These five herbs are essential ingredients in classical French cuisine. Here’s how to grow them and use them in your cooking


This queen of French culinary herbs has distinctive anise-flavoured leaves. Its long, slender stems form a dense 90cm-wide and high shrub that becomes dormant in winter.

Growing guide:

  • It needs a spot in full sun.
  • It likes moist, not waterlogged soil.
  • The aromatic foliage repels insects and enhances the growth and flavour of other crops, especially aubergines.
  • Replace it every four years.


  • Heat brings out the flavour so use only a few leaves to add character to creamy sauces and soups.
  • Use it in fines herbes (recipe below), sauce béarnaise or sauce verte (green sauce) for salmon and roast chicken with tarragon (poulet á l’estragon). Add the leaves to salads, especially tomato salads.
  • You can dry or freeze the leaves.


Fennel is a tall, graceful perennial herb with fine, feathery leaves and yellow flowers. The leaves, stems and bulbs have a slight aniseed taste and aroma.

Growing guide:

  • It grows in full or morning sun.
  • Don’t grow it next to coriander, wormwood, bush beans, cucumber, tomatoes or caraway as it doesn’t thrive next to these plants.
  • It makes an attractive addition to flowering borders.
  • Water regularly during hot weather.


  • Use the leaves and sliced bulbs in salads, roast vegetables, in stuffings for baked fish and poultry, vinaigrettes, fish mayonnaise and for flavouring bouillon for poaching fish. Grill fish or pork on dried fennel stalks (provençal grilllade au fenouil).
  • Dry the seeds for flavouring bread, cakes and biscuits.

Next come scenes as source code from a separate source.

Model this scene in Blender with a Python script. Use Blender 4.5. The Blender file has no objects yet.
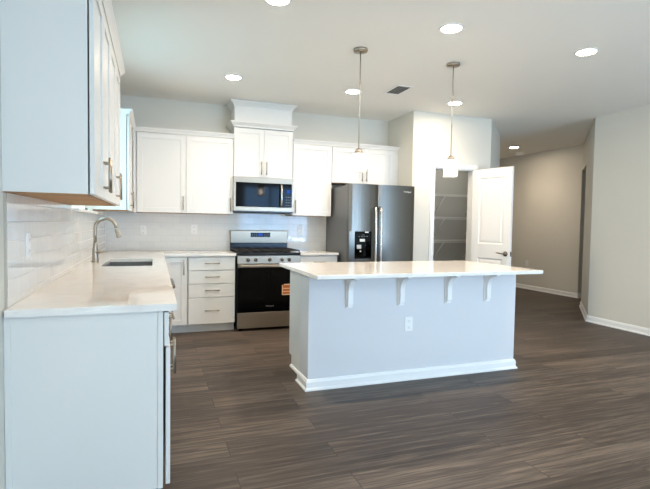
import bpy, bmesh, math, random
from mathutils import Vector, Matrix

scene = bpy.context.scene
COL = scene.collection
R = math.radians

# ------------------------------------------------------------------ camera
cam_d = bpy.data.cameras.new('camera')
cam = bpy.data.objects.new('camera', cam_d)
COL.objects.link(cam)
cam_d.sensor_fit = 'HORIZONTAL'
cam_d.sensor_width = 36.0
cam_d.lens = 472.25 / 650 * 36.0
cam_d.clip_start = 0.02
_y, _p, _r = R(19.8383), R(-2.4384), R(0.9212)
_f = Vector((math.sin(_y) * math.cos(_p), math.cos(_y) * math.cos(_p), math.sin(_p)))
_rt = Vector((math.cos(_y), -math.sin(_y), 0))
_up = _rt.cross(_f)
_r2 = _rt * math.cos(_r) + _up * math.sin(_r)
_u2 = -_rt * math.sin(_r) + _up * math.cos(_r)
cam.matrix_world = Matrix(((_r2.x, _u2.x, -_f.x, 0.5574), (_r2.y, _u2.y, -_f.y, -6.1297),
                           (_r2.z, _u2.z, -_f.z, 1.2662), (0, 0, 0, 1)))
scene.camera = cam

# ------------------------------------------------------------------ world, light, exposure
world = bpy.data.worlds.new('world')
scene.world = world
world.use_nodes = True
bg = world.node_tree.nodes['Background']
bg.inputs[0].default_value = (0.62, 0.80, 1.0, 1)
bg.inputs[1].default_value = 2.0

scene.view_settings.view_transform = 'Standard'
scene.view_settings.look = 'None'
scene.view_settings.gamma = 1
scene.view_settings.exposure = -0.08

DAY = (0.28, 0.55, 1.0)
LAMP = (1.0, 0.83, 0.65)
LAMP_POWER = 245.0       # glow of the recessed lenses
LAMP_BEAM = 6.0        # downward beam of each recessed lamp, watts
BULB_POWER = 60.0


def window_light(name, loc, rot, sx, sy, power, color=DAY):
    l = bpy.data.lights.new(name, 'AREA')
    l.shape = 'RECTANGLE'
    l.size, l.size_y, l.energy, l.color = sx, sy, power, color
    o = bpy.data.objects.new(name, l)
    COL.objects.link(o)
    o.location = loc
    o.rotation_euler = rot
    return o


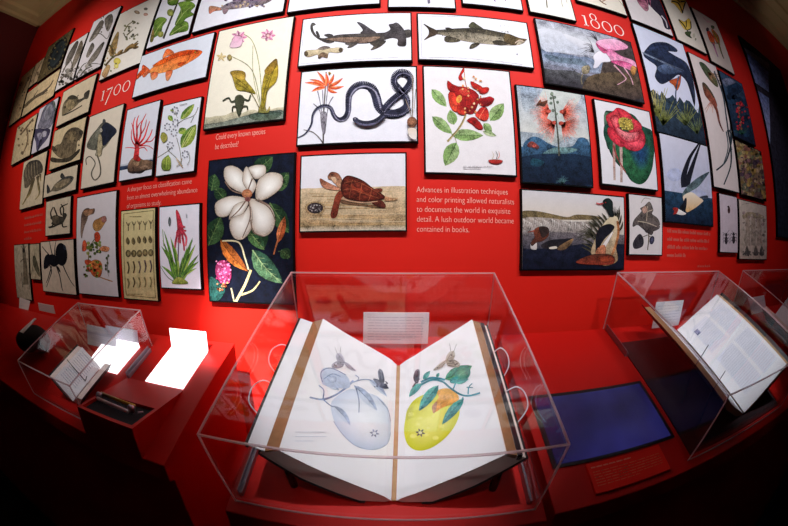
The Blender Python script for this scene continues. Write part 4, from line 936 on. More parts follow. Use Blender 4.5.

This low-growing bushy perennial herb has dark green aromatic leaves and mauve flowers in summer. Use it as an edging, alongside pathways and plant it in containers.

Growing guide:

  • Plant it in full sun; it tolerates most kinds of soil.
    • It stimulates the growth of any neighbouring plants and its aromatic leaves repel aphids.
    • Don’t overwater it.


  • Strip the leaves from the stalks and chop finely or add whole sprigs at the beginning of cooking; remove these before serving. It works well in classic dishes like boeuf à la bourguignonne (beef and wine stew), coq au vin, and poulet sauté aux olives de provence (sautéed chicken with olives and tomatoes).
  • The leaves dry well.


Chives are grassy little perennials with mild, onion-flavoured leaves and pink or blue powder puffs of edible flowers.

Growing guide:

  • Plant it in full sun or semi-shade.
    • It’s ideal for containers, but needs regular watering.
    • Interplant with roses, grapes, carrots and tomatoes to keep pests away.


  • To harvest, cut the stems at soil level; they resprout quickly.
  • Snip chives into dishes at the end of cooking and as a garnish just before serving. Combine it with cream cheese, use it in egg dishes, cheese soufflés, salads, soups, in herb butters for grilled meat and fish and with sour cream for baked potatoes.


A cool season annual herb, it looks and tastes like parsley, but with a hint of aniseed. It has bright green, fern-like leaves and grows 30 – 60cm high.

Growing guide:

  • It needs light shade in summer and full sun in winter.
  • It grows well in window boxes and containers.
  • Sow seed every five weeks for a regular supply.
  • Water frequently in hot weather.
  • Harvest the leaves before the plant starts flowering.


  • Chervil’s flavour is lost when it’s heated, so add it at the end of cooking and as a garnish for salads, vegetables, soups, sauces and omelettes. Use it in poultry and fish dishes and to make a herb butter or infused vinegar.
  • Store picked leaves in the fridge in a sealed plastic bag.


The French use herbs differently, making their own bouquets of three or more herbs for a nuanced flavour.

  • Bouquet garni is a ‘broth’ posy of sprigs of parsley, thyme and bay tied together and added to soups, stews and casseroles, but removed before serving. Rosemary is a more recent addition.
  • Fines herbes is a delicate blend of finely chopped tarragon, chervil, chives and parsley for velvety sauces, omelettes and butters served with grilled meat or fish. Use one tablespoon each of fresh or dried herbs.
  • Herbes de provence is an aromatic dried herb seasoning for rubbing into meat, chicken and fish or as a marinade combined with olive oil. Mix three tablespoons each of dried marjoram, thyme and savory, one teaspoon each of dried basil and rosemary and half a teaspoon each of dried sage and fennel seeds. Crush them slightly and store in a sealed jar.


  • All herbs like soil that drains well.
  • Before planting, enrich the soil with compost.
  • Monthly feeding with a liquid fertiliser improves leaf production.
  • Regular picking encourages new growth and bushier plants.